A few days ago, erstwhile Clinton poll guru Mark Penn wrote a hilarious op-ed in The Washington Post, suggesting that "Cleggmania" in Britain showed that America was ready for a third party, hopefully helmed by some kind of Bloomberg-esque billionaire who could hire Mark Penn. You'll notice that Cleggmania wasn't so maniacal when Brits went to the polls yesterday.
Jonathan Chait and Ed Kilgore gave Penn the required evisceration, but today I came across this interesting passage from John Heilemann and Mark Halperin's Game Change. The scene takes place right after Barack Obama has sealed the 2008 Democratic nomination by securing the required number of delegates:
Clinton polled the table as to whether Obama could win in November. "Yes," [Tina] Flournoy said. With your help, he can win." Everyone but Penn and [Cheryl] Mills agreed.

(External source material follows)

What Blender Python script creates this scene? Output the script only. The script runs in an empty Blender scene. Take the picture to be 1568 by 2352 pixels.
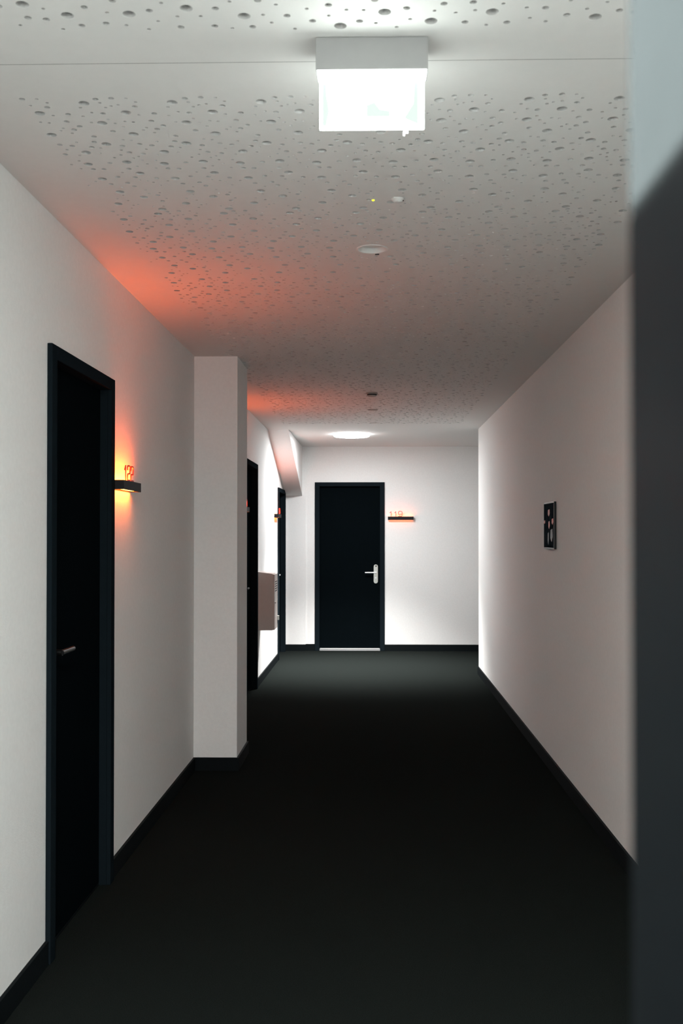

So right after the guy has run the most extraordinary primary campaign in history, raised record amounts of money, shown himself to be the best orator the country had seen in years and a brilliant strategist, and is facing John McCain, the walking embodiment of everything he's running against, and in the face of an incredibly unpopular Republican president and a tanking economy, Penn thought he couldn't win. Then a few pages later, Penn tells Clinton that it all depends on Obama's VP choice: "Biden, one-in-two chance. Bayh, one-in-four chance. Kaine and Sebelius, both which I think are terrible choices, one-in-eight chance." Um, yeah -- despite the general agreement that your VP choice will make only the tiniest difference in the outcome of the race, Penn thought that had Obama picked someone like Tim Kaine or Kathleen Sebelius, Obama's chance of winning would have plummeted to 12.5 percent. Right.
This is the guy you want as your chief strategist, no doubt. (If you're looking for more on the quality of Penn's analysis of public opinion, see Ezra Klein's epic takedown of Penn's absurd book Microtrends. It's worth a read.)